One thing Jesus was terrible at was keeping secrets. If you had something really private, really embarrassing, something really scandalous or dangerous in your life, and you wanted to keep it quiet, you had best stay away from him, because he would spill the beans every single time. Remember the Samaritan woman he talked to at the well that time, the one who had been married multiple times and was living with someone she wasn’t married to, and how Jesus sniffed it out and made her talk to him about it? Remember the woman who sneaked up behind him in a huge crowd, just to touch his clothing, so she could be healed in secret, only Jesus stopped the whole parade to call her out?
Remember how, as his ministry became more and more threatening to the powers that be, his followers urged him to lay low, but instead Jesus planned his own welcoming party, rode into Jerusalem on the back of a donkey, right up to the steps of the temple, just to show that he could? Maybe, if he had attracted only a few followers, maybe, if they had settled quietly in a little town in northern Galilee, he could’ve kept teaching about the reign of God indefinitely. He wouldn’t have pissed off enough people, wouldn’t have been close enough to the religious and government bullies, to get himself killed. But Jesus was terrible at keeping secrets.
One thing Jesus knew about us, though, is that we are always trying to hide stuff away. Sometimes we try to conceal our imperfections, our mistakes, our bitter broken hearts, our sin. But sometimes, and this is the real kicker, we try to hide away other people who don’t conform to our expectations, people whose lives we think are out of bounds and disallowed. We turn people into secrets that we think we can keep.

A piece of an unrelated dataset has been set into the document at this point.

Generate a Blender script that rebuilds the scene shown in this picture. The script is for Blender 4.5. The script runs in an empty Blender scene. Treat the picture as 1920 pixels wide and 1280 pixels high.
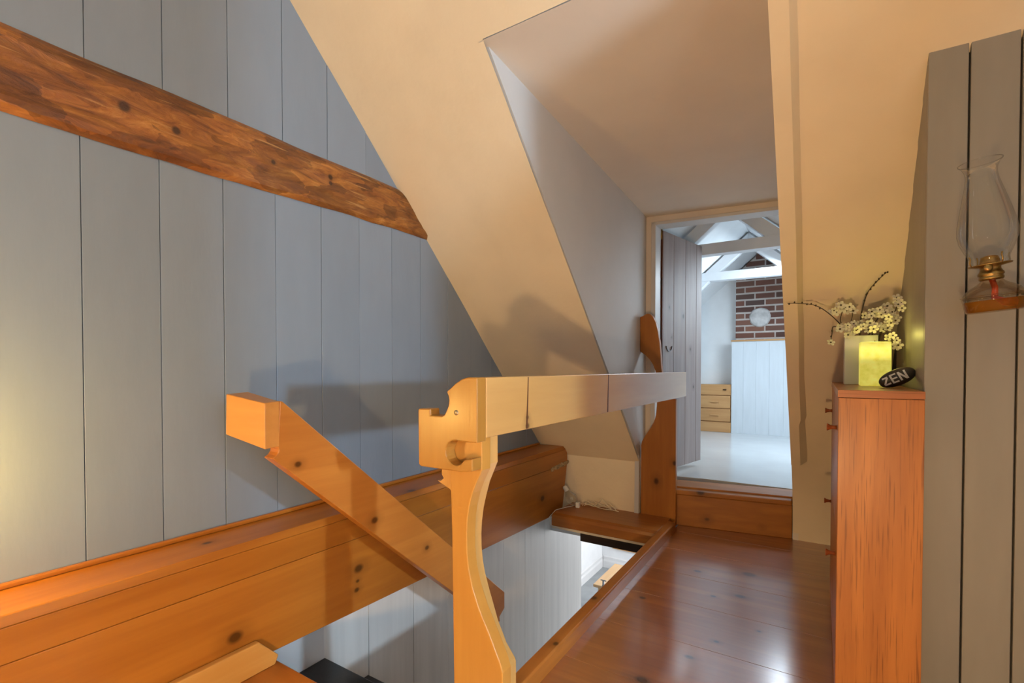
import bpy, bmesh, math, random
from mathutils import Vector, Matrix, noise
random.seed(7)
scene = bpy.context.scene
col = scene.collection
PI = math.pi

# ------------------------------------------------------------------ camera
F_PX, W_PX = 910.0, 1920.0
cam_d = bpy.data.cameras.new('camera')
cam = bpy.data.objects.new('camera', cam_d)
col.objects.link(cam)
cam_d.sensor_width = 36.0
cam_d.lens = 36.0 * F_PX / W_PX
cam_d.shift_y = (705.88 - 640.0) / W_PX
cam_d.clip_start = 0.02
cam.location = (0, 0, 1.05)
cam.rotation_euler = (math.radians(90 - 1.0), 0, math.radians(32.5))
scene.camera = cam

# ------------------------------------------------------------------ world, lights, exposure
world = bpy.data.worlds.new('world')
scene.world = world
world.use_nodes = True
bg = world.node_tree.nodes['Background']
bg.inputs[0].default_value = (0.80, 0.90, 1.0, 1)
bg.inputs[1].default_value = 0.32
vs = scene.view_settings
vs.view_transform = 'Standard'
vs.look = 'None'
vs.exposure = 0.2
vs.gamma = 1.0
vs.use_curve_mapping = False
scene.cycles.use_denoising = True
scene.cycles.use_light_tree = False
scene.cycles.max_bounces = 6
scene.cycles.diffuse_bounces = 4
scene.cycles.glossy_bounces = 3
scene.cycles.transmission_bounces = 4
scene.cycles.use_adaptive_sampling = True
scene.cycles.adaptive_threshold = 0.05
scene.cycles.sample_clamp_indirect = 6.0


def area(name, loc, direction, sx, sy, power, color):
    d = bpy.data.lights.new(name, 'AREA')
    d.shape = 'RECTANGLE'
    d.size, d.size_y = sx, sy
    d.energy = power
    d.color = color
    o = bpy.data.objects.new(name, d)
    col.objects.link(o)
    o.location = loc
    o.rotation_euler = Vector(direction).to_track_quat('-Z', 'Z').to_euler()
    return o


area('daylight_window', (2.27, -0.95, 1.5), (-1, 0.1, -0.02), 1.2, 1.1, 44, (0.66, 0.85, 1.0))
area('daylight_far_room', (0.95, 4.9, 1.25), (-1, 0.0, -0.05), 1.4, 1.2, 18, (0.74, 0.88, 1.0))
area('daylight_far_skylight', (0.15, 5.3, 1.72), (-0.75, 0.1, -1), 1.3, 0.5, 38, (0.74, 0.88, 1.0))
area('daylight_downstairs', (-0.3, 6.3, -0.75), (-1, 0.0, -0.45), 1.6, 1.0, 90, (0.95, 0.97, 1.0))


# ------------------------------------------------------------------ helpers
def lin(c):
    return tuple(((v / 255) / 12.92 if v / 255 <= 0.04045 else ((v / 255 + 0.055) / 1.055) ** 2.4) for v in c)


def link(o, parent=None):
    col.objects.link(o)
    if parent is not None:
        o.parent = parent
        o.matrix_parent_inverse = Matrix.Translation(parent.matrix_world_loc).inverted() if False else parent_inv(parent)
    return o


def parent_inv(p):
    m = Matrix.Translation(p.location) @ p.rotation_euler.to_matrix().to_4x4()
    if p.parent is not None:
        m = p.parent.get('_dummy', None) or (world_of(p.parent) @ p.matrix_parent_inverse @ m)
    return m.inverted()


def world_of(p):
    m = Matrix.Translation(p.location) @ p.rotation_euler.to_matrix().to_4x4()
    if p.parent is not None:
        return world_of(p.parent) @ p.matrix_parent_inverse @ m
    return m


def tag(o, label=None, cat=None, group=None, kind=None):
    if label: o['label'] = label
    if cat: o['category'] = cat
    if group: o['group'] = group
    if kind: o['kind'] = kind
    return o


def empty(name, loc, label=None, cat=None, group=None, kind=None):
    o = bpy.data.objects.new(name, None)
    o.location = loc
    o.empty_display_size = 0.05
    col.objects.link(o)
    return tag(o, label, cat, group, kind)


def mesh(name, verts, faces, mat, parent=None, bevel=0.0, smooth=False, seg=2, mats=None, midx=None):
    me = bpy.data.meshes.new(name)
    me.from_pydata([tuple(v) for v in verts], [], faces)
    bm = bmesh.new(); bm.from_mesh(me)
    bmesh.ops.recalc_face_normals(bm, faces=bm.faces)
    bm.to_mesh(me); bm.free()
    o = bpy.data.objects.new(name, me)
    for m in (mats or [mat]):
        me.materials.append(m)
    if midx:
        for p, i in zip(me.polygons, midx): p.material_index = i
    if smooth:
        for p in me.polygons: p.use_smooth = True
    if bevel:
        b = o.modifiers.new('bevel', 'BEVEL')
        b.width = bevel; b.segments = seg; b.limit_method = 'ANGLE'; b.angle_limit = math.radians(35)
    return link(o, parent)


def box(name, x0, x1, y0, y1, z0, z1, mat, parent=None, bevel=0.0):
    v = [(x0, y0, z0), (x1, y0, z0), (x1, y1, z0), (x0, y1, z0), (x0, y0, z1), (x1, y0, z1), (x1, y1, z1), (x0, y1, z1)]
    f = [(0, 3, 2, 1), (4, 5, 6, 7), (0, 1, 5, 4), (1, 2, 6, 5), (2, 3, 7, 6), (3, 0, 4, 7)]
    return mesh(name, v, f, mat, parent, bevel)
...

Jesus was always finding the ones that society was keeping hidden. Like the lepers who were kicked out of their homes and villages and sent into the wilderness to live apart from regular people. Like the tormented man who was excommunicated by his whole town, sent to the graveyard to suffer alone. Like the women and the children in the crowds who came out to see him, who were expected to sit quietly, not say a word, while the men worked out what was happening and what to do next.
Jesus had an eye for the hidden ones. Jesus had a heart for the hidden ones. “Who would light a lamp and then put a basket over it?” he would ask his disciples as he welcomed a shy, smiling outcast into his arms. “Who would light a candle and then put it under the bed? There are no secrets with me. Nothing hidden, except to be disclosed.” With Jesus, no human being could be hidden away from his loving heart. With Jesus, no human being was ever kept secret.
Caroline and Michala, I feel like for many years our society, with the collusion of our government and our churches, has been saying to you, “It’s okay for you to be together, to get a dog together, to make a home together, to spend your lives together. But we don’t want to acknowledge it. We don’t want to be part of it. We won’t ask, if you won’t tell, and we’ll all be happy keeping this secret together.” There has been no public way for your marriage to be made known. Somehow, we imagined that a small, quiet, secret life together would be good enough for you.
The problem with that plan is, we didn’t understand until recently how bright you shine. We failed to notice for a long time that the two of you fairly glow in the dark. The love you share is a shining beacon, a warm flame of light that sparkles and shimmers against the gloom of our broken world. You shine because you love; you shine because you are beautiful, exactly as God made you, exactly as you have discovered each other.
And Jesus tried to tell us it would be futile to try and hide a light like yours under a basket, or under the bed, or under the laws of any state that tries to regulate love, or under the rules of any religion that tries to ration love. Jesus tried to tell us that with him, there aren’t any secrets. He is in the exposure business. He is in the coming out business. He is in the lamp-lighting and light-uncovering business. He is in the business of love, love just like yours; and so we have finally come to the day when your light is revealed for all people to see and acknowledge. We are finally ready – the justice system in most of our country is ready, the church you have helped build is ready – to recognize what has been true for a long time: you are shining in the light of God’s glory. It’s about damn time.